FreeBSD on SSD

RW rwmaillists at googlemail.com
Sun Jul 29 00:14:33 UTC 2012


On Sat, 28 Jul 2012 20:22:11 +0200 (CEST)
Wojciech Puchar wrote:

> > The read-cache idea is very sound, mainly because by using it this
> > way Seagate would not have to create a special set of instructions
> > for installing and using the HDD.
> 
> I don't think that this drive cache is smart enough to really cache
> needed things and not flush that cache with useless data too often.
> 

From what I've read the cache is divided into two part. One part holds
blocks that are consistently read during boot-ups. The other part holds
short runs of data that have been read off the disk with long access
times.

There's an oldish FAQ here: 

http://forums.seagate.com/t5/Momentus-XT-Momentus-Momentus/Momentus-XT-Frequently-Asked-Questions/m-p/52701

Note question 6

  "Internal tests were conducted using a script that mimics 250GB of
  data written to the drive every day for 5 years, and the Flash in
  Seagate’s unique solution showed no signs of degredation.  If the
  Flash ever fails, the data is never lost because it is mirrored to
  the disk and the drive would continue to operate as a traditional
  7200RPM drive with 32MB of DRAM cache."


> 
> > My final question would be :
> > 
> > Seeing as the HDD only has a SATA connector, this would mean that
> > the SSD part already has a memory control device that regulates
> > access to that sector, whether it is a plain read-cache or not.
> > This would imply that FreeBSD could communicate with the HDD
> > normally, through the SATA connector, just like any regular HDD.
> 
> indeed.
> 
> Such a drive is a good idea, but complete lack of documentation (how
> it operate) is not.
> 
> You have to guess how this SSD-cache works because it is not
> documented.

Well, it is intended to be completely transparent.

> 
> the other thing is erasing data.

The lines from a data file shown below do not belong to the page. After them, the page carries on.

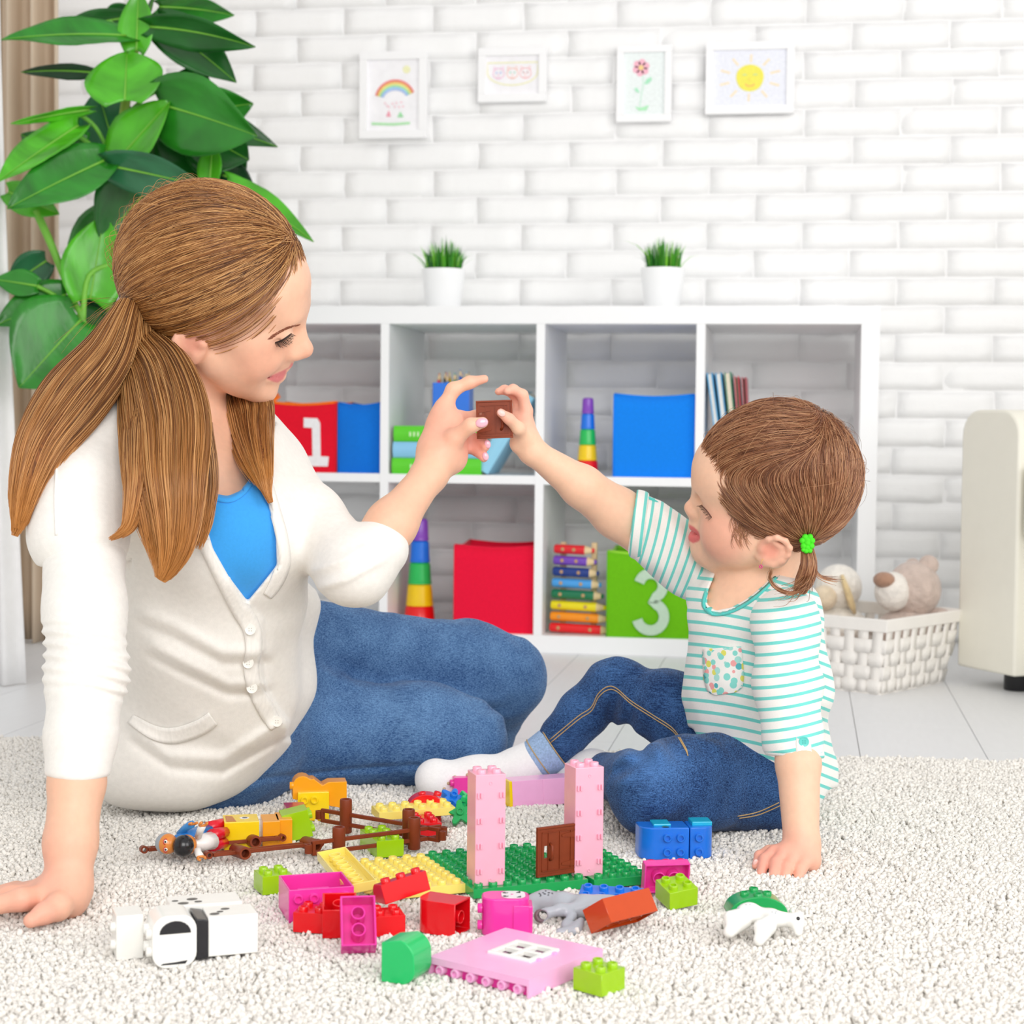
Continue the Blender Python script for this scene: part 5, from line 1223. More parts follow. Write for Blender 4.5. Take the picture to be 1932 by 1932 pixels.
body.op(lambda P: .0012*np.sin(.5*0+(pix(P)[0]*.25+pix(P)[1]*.2))*0, K(0, 0, 2), .001)
# near ear
def ear(sd, outline, rim_r, inner, inner_r, plate, lobe, tragus, s, H, d):
    for side in (0, 1):
        g = (lambda p: p) if side == 0 else H.mir
        pts = [g(H.P(x, y, s+ds)) for x, y, ds in outline]
        for i in range(len(pts)-1): sd.cone(pts[i], rpx(rim_r, d), pts[i+1], rpx(rim_r, d), .004 if i == 0 else .004)
        pts = [g(H.P(x, y, s+ds)) for x, y, ds in inner]
        for i in range(len(pts)-1): sd.cone(pts[i], rpx(inner_r, d), pts[i+1], rpx(inner_r, d), .004 if i == 0 else .003)
        c, ru, rv = plate; sd.ell(g(H.P(c[0], c[1], s-.004)), (rpx(ru, d), .0045, rpx(rv, d)), (H.f, H.n, H.u), .006)
        sd.ball(g(H.P(lobe[0], lobe[1], s)), rpx(lobe[2], d), .006); sd.ball(g(H.P(tragus[0], tragus[1], s-.001)), rpx(tragus[2], d), .005)
ear(body, [(333, 634, .003), (330, 644, .005), (337, 660, .004), (350, 673, .002), (365, 680, 0)], 6.2, [(343, 632, .002), (343, 648, .002), (352, 660, .002), (366, 664, .001), (380, 664, -.002)], 5.0, ((358, 644), 28, 32), (368, 671, 9.5), (382, 650, 7), .0775, HW, DH)
body.cone(HW.P(372, 640, .060), .016, HW.P(374, 660, .060), .014, .014)
def wcol(V):
    c = np.repeat(SKIN[None], len(V), 0)
    c = mixc(c, BLUSH, .30*blob(V, HW.P(490, 672, .04), .02, 2.0)); c = mixc(c, BLUSH, .30*blob(V, HW.P(585, 662, 0), .010, 2.0)); c = mixc(c, BLUSH, .07*blob(V, HW.P(550, 672, .014), .008, 2))
    px, py = pix(V); near = V[:, 2] < 2.12
    lip = (in_poly(px, py, [(551, 683), (545, 693), (536, 698), (520, 705), (503, 713), (506, 716), (514, 720), (524, 722), (534, 716), (540, 704), (541, 697), (556, 690)]) < 0) & (V[:, 2] > 1.9) & (np.abs((V-HW.C) @ HW.n) < .035)
    lipd = in_poly(px, py, [(551, 683), (545, 693), (536, 698), (520, 705), (503, 713), (506, 716), (514, 720), (524, 722), (534, 716), (540, 704), (541, 697), (556, 690)]); c = mixc(c, LIP, .85*np.clip(.5-lipd/2.5, 0, 1)*(lipd < 4)*(np.abs((V-HW.C) @ HW.n) < .035))
    c = mixc(c, EARIN, .55*blob(V, HW.P(366, 645, .076), .009, 1.8)); c = mixc(c, BLUSH, .3*blob(V, HW.P(352, 650, .08), .024, 1.3))
    for q, r in (((914, 715, 2.13), .012), ((914, 845, 2.13), .02), ((850, 815, 2.125), .03), ((60, 1735, 1.668), .018), ((30, 1705, 1.74), .05), ((880, 835, 2.14), .02)): c = mixc(c, np.array(lin('f0a090')), .38*blob(V, K(*q), r, 2.0))
    return c
m_skin_w = skin_mat('skin_woman')
bo = sd_object('body', body, .0021, m_skin_w, woman, wcol)
m_nail = M('nail_pink', 'f2b4c4', .18, .6, (60, .02), coat=.5)
def nail(par, p, ax_px, r, dz=-.004, m=m_nail):
    a = np.array([ax_px[0], -ax_px[1], 0.0]); a /= np.linalg.norm(a); b = np.array([-a[1], a[0], 0]); c = np.array([0, 0, -1.0]); v = []; f = []
    q0 = np.array(p)
    mb = MB().ball((0, 0, 0), (r*1.25, r*.92, r*.35), 14, 8); W = [q0+a*x+b*y+c*z for x, y, z in mb.v]; W = to_world(np.array(W))-np.array(parent_loc(par)); mb.v = [tuple(w) for w in W]; return mb.build('fingernail', m, par, True)
q = body.hit(909, 797.5, 2.03, 2.2); nail(bo, q, (1, -.25), .0062); q = body.hit(920, 838, 2.03, 2.2); 
if q is not None: nail(bo, q, (.3, 1), .0042)
q = body.hit(916, 861, 2.03, 2.2)
if q is not None: nail(bo, q, (.3, 1), .0042)
# teeth
tp = [HW.P(533, 699.5, .003)-HW.f*.0025, HW.P(521, 704, .012)-HW.f*.0018, HW.P(511, 708.5, .019)-HW.f*.0012]
wtube('teeth', curve(tp, 8), [.0026, .0030, .0030, .0030, .0028, .0026, .002, .0014], M('teeth', 'f6efe2', .25), bo, 8)
# lashes and brows
m_lash = M('lash_dark', '2a1a16', .6); m_brow = M('brow_brown', '8a5038', .7)
def on(px, py, sd=body, a=1.9, b=2.2): return sd.hit(px, py, a, b)
ls = []
for t in np.linspace(0, 1, 24):
    x, y = 519+31*t, 647-17.5*t+3.5*math.sin(math.pi*t); p = on(x, y)
    if p is None: continue
    dx, dy = (.55+.55*t+RNG.normal(0, .1)), (1.0-.35*t+RNG.normal(0, .08)); Ln = RNG.uniform(10, 15)*(.75+.5*math.sin(math.pi*min(1, t+.15)))
    n_ = 6; path = np.array([p+np.array([dx*Ln*u*DH/FPX, -dy*Ln*(u-.30*u*u)*DH/FPX, -.0035*u-.0006]) for u in np.linspace(0, 1, n_)]); ls.append(path)
strands('eyelashes', ls, .00032, m_lash, woman)
wtube('lash_line', [on(519+31*t, 646.5-17.5*t+3.0*math.sin(math.pi*t))-np.array([0, 0, .0003]) for t in np.linspace(0, 1, 10)], [.0006, .0009, .0010, .0010, .0010, .0010, .0010, .0009, .0008, .0004], m_lash, woman, 6)
bs = []
for k in range(150):
    t = RNG.random(); cx, cy = 511+59*t, 639-27*t-5.5*math.sin(math.pi*t); w = 4.2*(math.sin(math.pi*min(1, .25+t*.75)))**.6; p = on(cx, cy+RNG.uniform(-w, w))
    if p is None: continue
    L_ = RNG.uniform(5, 9); y0_ = cy+RNG.uniform(-w, w)*.6; qs = [on(cx-L_*u, y0_+L_*.36*u) for u in np.linspace(0, 1, 4)]
    if all(q_ is not None for q_ in qs): bs.append(np.array(qs)-np.array([0, 0, .0005]))
strands('eyebrow', bs, .00028, m_brow, woman)
# ------------- clothes
m_card = M('cardigan_knit', 'f1eee8', .92, .12, (160, .03), (700, .25, .0008), sheen=.3)
m_rib = M('cardigan_rib', 'f5f2ec', .92, .12, (300, .05, (1, 1, .15)), (500, .3, .0008, ), sheen=.3)
card = SD()
add_torso(card, .008)
card.cone(K(415, 1290, 2.19), .104, K(322, 1388, 2.22), .084, .05, n=(0, 0, 1), sc=.85); card.cone(K(262, 1418, 2.18), .056, K(400, 1390, 2.22), .066, .04); card.cone(K(232, 1452, 2.16), .036, K(352, 1452, 2.17), .036, .04)
card.cone(K(545, 1150, 2.26), .040, K(525, 1285, 2.27), .044, .05); card.cone(K(525, 1285, 2.27), .044, K(472, 1368, 2.25), .048, .04)
card.chain([K(165, 880, 1.975), K(152, 940, 1.94), K(148, 1010, 1.915)], [.052, .055, .0555], .05, .02)
card.cone(K(205, 830, 2.0), .035, K(385, 800, 2.10), .03, .04); card.cone(K(470, 808, 2.17), .028, K(500, 868, 2.2), .036, .03)
card.chain([K(503, 890, 2.2), K(583, 982, 2.1), K(664, 1072, 2.03)], [.041, .0415, .041], .025, .015); card.cone(K(672, 1075, 2.03), .042, K(716, 1034, 2.035), .0335, .02)
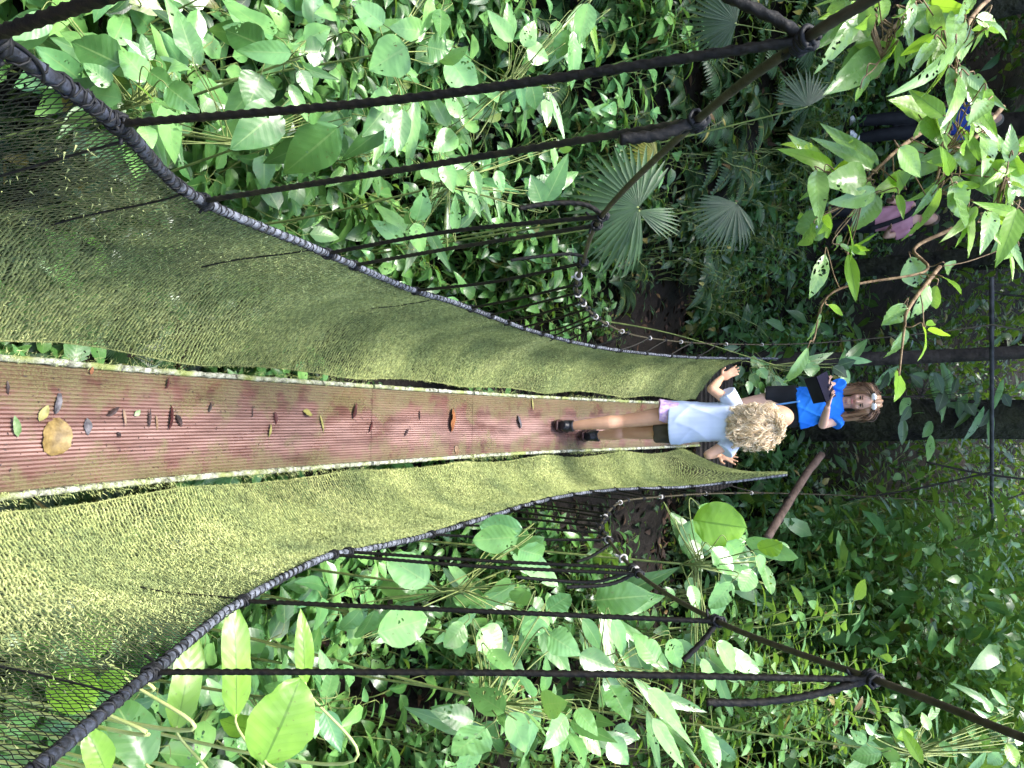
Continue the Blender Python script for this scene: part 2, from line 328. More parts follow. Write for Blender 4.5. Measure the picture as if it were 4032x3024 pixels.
# ------------------------------------------------------------------ bridge curves
def curve(pts, n=24): return catmull(np.array([atX(x, y, X) for x, y, X in pts]), n)
def extend(P, back): return np.vstack([P[0]+np.array(back), P])
RL = curve([(0, 173, -.43), (456, 483, -.44), (784, 784, -.46), (1276, 993, -.48), (1604, 1134, -.49), (1823, 1203, -.50), (2041, 1285, -.50), (2242, 1343, -.50), (2443, 1380, -.50), (2734, 1407, -.54), (3062, 1412, -.66)])
RR = curve([(146, 3024, .42), (601, 2643, .41), (948, 2370, .40), (1276, 2196, .39), (1458, 2160, .40), (1695, 2105, .41), (1932, 2032, .42), (2187, 1960, .42), (2424, 1928, .44), (2734, 1914, .48), (3099, 1870, .38)])
RL = resample(np.vstack([[-.42, -.6, -.50], [-.42, .1, -.68], RL]), .02)
RR = resample(np.vstack([[.42, -.6, -.62], [.42, .25, -.80], RR]), .02)
CL = curve([(3427, 0, -.42), (3171, 155, -.42), (2734, 483, -.44), (2370, 850, -.50), (2300, 1020, -.52), (2278, 1166, -.54), (2388, 1276, -.56), (2550, 1330, -.60), (2825, 1354, -.66), (3190, 1352, -.78), (3646, 1312, -.88), (3905, 1278, -.98)])
CR = curve([(4010, 2898, .33), (3518, 2703, .34), (2844, 2455, .36), (2515, 2260, .39), (2388, 2114, .41), (2365, 2070, .42), (2443, 1978, .43), (2607, 1956, .46), (2825, 1943, .50), (3099, 1943, .60), (3463, 1958, .74), (3905, 1990, .93)])
CL = resample(np.vstack([[-.42, .1, .55], CL]), .02); CR = resample(np.vstack([[.32, .35, 1.1], CR]), .02)
DY = np.array([-1.5, -.6, .2, .8, 1.4, 1.97, 2.9, 4.25, 5.06, 5.8, 6.5, 7.2]); DZ = np.array([-1.15, -1.42, -1.70, -1.86, -1.97, -2.025, -1.965, -1.78, -1.58, -1.32, -1.08, -.90])
_dc = catmull(np.stack([DY*0, DY, DZ], 1), 12)
def deckz(y): return np.interp(y, _dc[:, 1], _dc[:, 2])
def on_curve(P, px, py):
    """point of the curve nearest to the line of sight through the pixel"""
    r = ray(px, py); r = r/np.linalg.norm(r); q = P-CAM; t = q@r; return P[np.argmin(np.where(t > 0, np.linalg.norm(q-t[:, None]*r, axis=1), 9))]

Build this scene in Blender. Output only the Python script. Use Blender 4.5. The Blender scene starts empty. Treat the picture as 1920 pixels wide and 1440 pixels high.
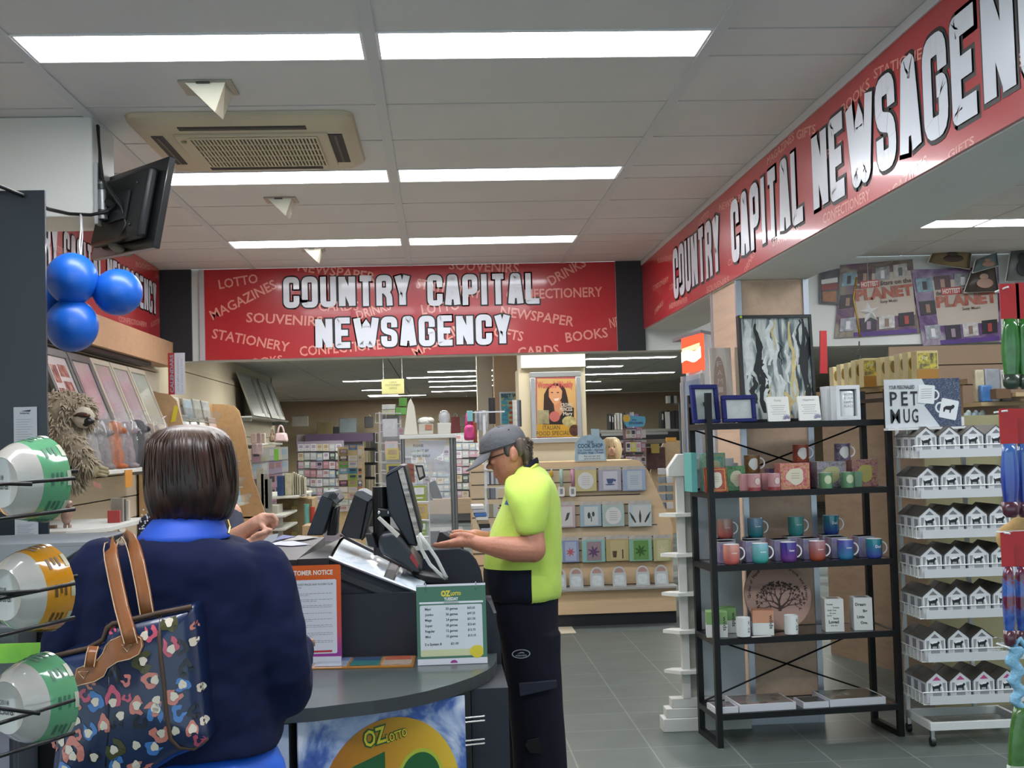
import bpy, bmesh, math, random
from mathutils import Vector, Matrix, Euler, noise
random.seed(7)
V=Vector; PI=math.pi
COL=bpy.context.scene.collection
# ---------------------------------------------------------------- camera
F=2330.0; H=1.55
_dy=V((-134,-111,-F)).normalized()
_t=(134*134+111*111+F*F)/(134+.028*111)
_dx=V((_t-134,-111+.028*_t,-F)).normalized()
_dz=_dx.cross(_dy).normalized()
_dx=_dy.cross(_dz).normalized()
R3=Matrix((_dx,_dy,_dz))          # rows: world axes in camera coordinates -> maps camera vectors to world
CAM=V((0,0,H))
def ray(px,py): return R3@V((px-960,720-py,-F))
def P(px,py,Y):
    d=ray(px,py); return CAM+d*(Y/d.y)
def PX(px,py,X):
    d=ray(px,py); return CAM+d*(X/d.x)
def PZ(px,py,Z):
    d=ray(px,py); return CAM+d*((Z-H)/d.z)
def PL(px,py,o,n):
    d=ray(px,py); return CAM+d*((V(o)-CAM).dot(n)/d.dot(n))
cam=bpy.data.cameras.new('camera'); cam.sensor_width=36; cam.sensor_fit='HORIZONTAL'; cam.lens=F/1920*36; cam.clip_end=200
camo=bpy.data.objects.new('camera',cam); COL.objects.link(camo)
camo.matrix_world=Matrix.Translation(CAM)@R3.to_4x4()
bpy.context.scene.camera=camo
# ---------------------------------------------------------------- materials
def srgb(h):
    h=h.lstrip('#'); c=[int(h[i:i+2],16)/255 for i in (0,2,4)]
    return tuple((x/12.92 if x<=.04045 else ((x+.055)/1.055)**2.4) for x in c)+(1,)
_mats={}
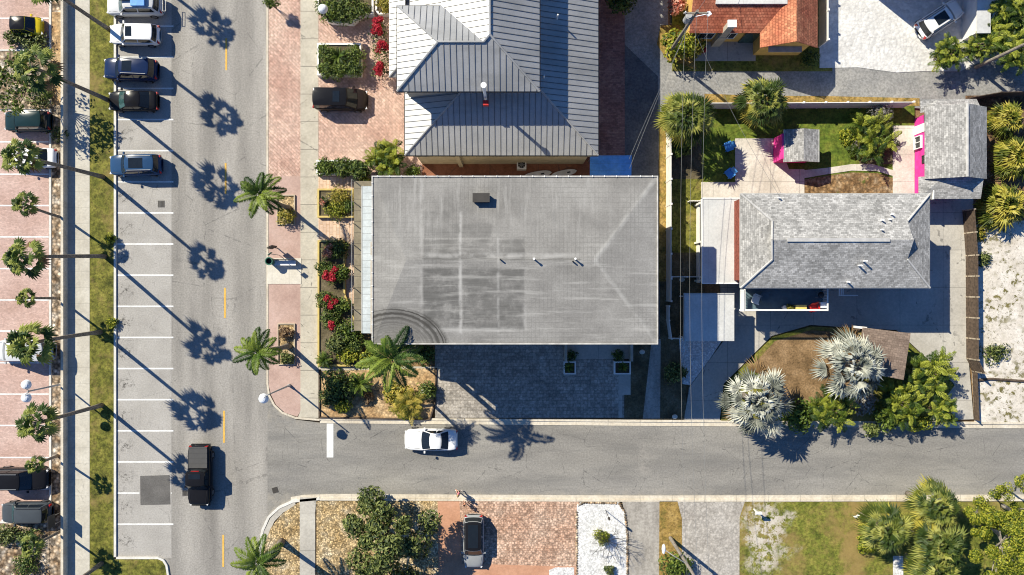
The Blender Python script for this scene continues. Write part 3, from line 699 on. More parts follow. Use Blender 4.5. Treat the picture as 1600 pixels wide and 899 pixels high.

You want to sell that drive and
> clear your data by
> 
> dd if=/dev/zero of=/dev/disk bs=1m
> 
> but does it clear SSD cache?

That isn't guaranteed to clear any modern disk since they started using
spare sectors

> i don't think so. Someone sophisticated 
> enough would perform raw read of cache chips and get cached data,
> which can actually be the most important part 

If you're that paranoid use geli, or don't sell.